I understand that many of them are similarly depressed. I think it’s fine to check out from time to time, to give yourself a break from your passions when they become too much. And, again, I recognize there are countless good reasons for individual people to have ignored my email, or to have read it and not responded. But I’m discouraged that the collective response was so weak.

This generation of young activists is being squeezed on both sides by two competing, and very much related forces. On one side, the public is increasingly cynical, a trend that began decades ago and will continue until something acts to stop it. On the other, individual people have ever less ability to make a difference. (Big news announcing one more step in the the perpetual march against real democracy came out yesterday, thanks to five justices on the Supreme Court.) And caught in the middle for the coming generations will be these young activists, the people on the listserv—if they keep up the fight.

If they want company in the cause, they’ll have to take up the challenge I gave.

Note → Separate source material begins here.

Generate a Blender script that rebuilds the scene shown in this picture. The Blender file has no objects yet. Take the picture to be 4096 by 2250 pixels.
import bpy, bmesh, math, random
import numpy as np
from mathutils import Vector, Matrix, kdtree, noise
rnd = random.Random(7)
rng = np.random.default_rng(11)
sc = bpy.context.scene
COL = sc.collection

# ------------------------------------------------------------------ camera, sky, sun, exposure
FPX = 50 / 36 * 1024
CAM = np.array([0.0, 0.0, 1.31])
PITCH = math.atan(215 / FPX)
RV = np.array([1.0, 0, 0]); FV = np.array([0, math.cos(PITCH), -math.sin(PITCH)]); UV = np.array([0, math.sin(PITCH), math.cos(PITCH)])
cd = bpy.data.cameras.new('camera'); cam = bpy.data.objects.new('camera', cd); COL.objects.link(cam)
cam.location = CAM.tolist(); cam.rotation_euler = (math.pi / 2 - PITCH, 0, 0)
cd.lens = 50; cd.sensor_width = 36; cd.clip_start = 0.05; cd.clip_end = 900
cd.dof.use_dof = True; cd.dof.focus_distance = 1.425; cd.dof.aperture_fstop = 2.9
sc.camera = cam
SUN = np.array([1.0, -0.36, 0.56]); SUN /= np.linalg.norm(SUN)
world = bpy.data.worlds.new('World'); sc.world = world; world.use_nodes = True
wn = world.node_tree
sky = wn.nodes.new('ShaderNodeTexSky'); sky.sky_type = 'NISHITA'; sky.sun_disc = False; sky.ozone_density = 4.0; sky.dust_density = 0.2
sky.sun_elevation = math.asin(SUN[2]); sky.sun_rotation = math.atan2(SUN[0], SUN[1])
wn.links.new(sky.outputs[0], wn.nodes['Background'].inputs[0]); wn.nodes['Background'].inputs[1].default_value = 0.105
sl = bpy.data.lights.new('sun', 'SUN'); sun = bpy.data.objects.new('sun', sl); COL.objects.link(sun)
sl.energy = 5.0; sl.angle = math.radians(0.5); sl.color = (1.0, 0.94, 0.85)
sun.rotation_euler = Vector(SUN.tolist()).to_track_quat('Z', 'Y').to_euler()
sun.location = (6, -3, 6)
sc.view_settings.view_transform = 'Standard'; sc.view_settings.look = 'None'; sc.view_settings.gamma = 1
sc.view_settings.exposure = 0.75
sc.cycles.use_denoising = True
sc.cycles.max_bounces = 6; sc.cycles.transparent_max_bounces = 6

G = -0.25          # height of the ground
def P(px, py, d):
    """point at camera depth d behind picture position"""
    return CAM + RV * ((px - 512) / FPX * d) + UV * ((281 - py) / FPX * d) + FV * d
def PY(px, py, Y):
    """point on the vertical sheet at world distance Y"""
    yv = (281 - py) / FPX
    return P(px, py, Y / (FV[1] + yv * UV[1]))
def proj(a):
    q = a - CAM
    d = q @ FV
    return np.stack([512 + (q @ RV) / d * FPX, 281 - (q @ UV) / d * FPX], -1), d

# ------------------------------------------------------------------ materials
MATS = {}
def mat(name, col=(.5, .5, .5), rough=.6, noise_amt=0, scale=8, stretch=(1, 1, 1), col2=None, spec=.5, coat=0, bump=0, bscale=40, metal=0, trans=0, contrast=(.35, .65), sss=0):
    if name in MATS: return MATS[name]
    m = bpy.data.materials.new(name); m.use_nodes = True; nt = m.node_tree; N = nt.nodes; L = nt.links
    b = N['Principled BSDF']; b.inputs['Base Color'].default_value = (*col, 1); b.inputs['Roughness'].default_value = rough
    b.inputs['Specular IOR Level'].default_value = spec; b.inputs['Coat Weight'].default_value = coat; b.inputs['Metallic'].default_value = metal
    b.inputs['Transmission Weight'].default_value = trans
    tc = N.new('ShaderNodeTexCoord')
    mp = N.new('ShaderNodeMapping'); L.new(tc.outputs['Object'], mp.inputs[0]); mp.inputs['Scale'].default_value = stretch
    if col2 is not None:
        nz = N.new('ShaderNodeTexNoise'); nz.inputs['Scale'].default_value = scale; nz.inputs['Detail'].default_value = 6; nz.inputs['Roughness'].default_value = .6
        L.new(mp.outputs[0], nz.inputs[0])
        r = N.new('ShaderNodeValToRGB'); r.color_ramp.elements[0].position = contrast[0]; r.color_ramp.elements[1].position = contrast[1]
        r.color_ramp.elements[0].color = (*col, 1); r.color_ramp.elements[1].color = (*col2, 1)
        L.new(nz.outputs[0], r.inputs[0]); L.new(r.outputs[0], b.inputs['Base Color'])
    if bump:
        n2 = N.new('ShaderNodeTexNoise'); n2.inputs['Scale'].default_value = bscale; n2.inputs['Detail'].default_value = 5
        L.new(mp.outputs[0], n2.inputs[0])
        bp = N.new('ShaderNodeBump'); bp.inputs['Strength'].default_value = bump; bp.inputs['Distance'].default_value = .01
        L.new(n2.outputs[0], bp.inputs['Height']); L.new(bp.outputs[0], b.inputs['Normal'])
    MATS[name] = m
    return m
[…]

They’ll have to convince me and millions of other voters not only why we should vote a certain way, but also how we can work to change the political system. Right now—if they didn’t before—the arguments for voting smell like bullshit. As I wrote in my email, we’ve seen that elections can be ignored even by those elected.

This week has been one more reminder that in our political system as it is today, electing some people over others won’t create the meaningful progress craved by people on the left. (And maybe people on the right feel the same way, but I won’t speak for them.) “Messaging” certainly won’t. Maybe something will. I challenge someone to help motivate me, and show me what I can do to make a difference in American politics between now and November, and beyond.

Please don’t say “vote.”

Update 1/23/10: The House is doing something to try to fix the Senate, urging the upper house to restrict its use of the filibuster.